In how many ways can we split $6$ toys such that John will receive $2$, Carl and Michael will receive at least one toy?

Question

• In how many ways can we split $6$ toys such that John will receive $2$, Carl and Michael will receive at least one toy?

I'll be using combinations in this case. Let us see how many ways there are to split $6$ boys as seen below

$$\binom{6}{2}$$

This represents that John will receive any $2$ toys among $6$ toys. From remaining toys, we can conclude that

$$\binom{4}{1}\binom{3}{1}$$

We've found the case that Michael and Carl receives only one toy. Now we have to consider that they will receive $2$ toys since it says at least.

$$\binom{6}{2}\binom{4}{2}\binom{2}{2}$$

Finally, I'm combining all these results and we have that

$$\binom{6}{2}\binom{4}{2}\binom{2}{2} + \binom{6}{2}\binom{4}{1}\binom{3}{1} = 90 + 180 = 270$$

I've gone wrong somewhere. Could you assist me with that?

Answer 1

Since John receives two toys and Carl and Michael each receive at least one toy, the possible distributions are $(2, 1, 3)$, $(2, 2, 2)$, and $(2, 1, 3)$, where the ordered triple $(J, C, M)$ represents the number of toys received by John, Carl, and Michael, respectively.

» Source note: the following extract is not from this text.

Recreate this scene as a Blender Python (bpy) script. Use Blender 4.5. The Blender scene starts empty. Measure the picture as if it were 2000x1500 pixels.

If John receives $J = 2$ of the six toys and Carl receives exactly $C$ of the remaining four toys, then Michael will receive all of the remaining $M = 4 - C$ toys. Hence, the number of ways of distributing the toys so that John receives two of the six toys and John and Carl each receive at least one is $$\binom{6}{2}\binom{4}{1}\binom{3}{3} + \binom{6}{2}\binom{4}{2}\binom{2}{2} + \binom{6}{2}\binom{4}{3}\binom{1}{1}$$

Answer 2

John get 2, that is ${6\choose 2}$.

Now from the rest of 4 Carl gets:

$1$ toy, that is ${4\choose 1}$ way or

$3$ toys, that is ${4\choose 3}$ ways or

$2$ toys, that is ${4\choose 2}$ ways. So the number of all distributions is $${6\choose 2}\Big( {4\choose 1}+ {4\choose 2} + {4\choose 3}\Big)$$.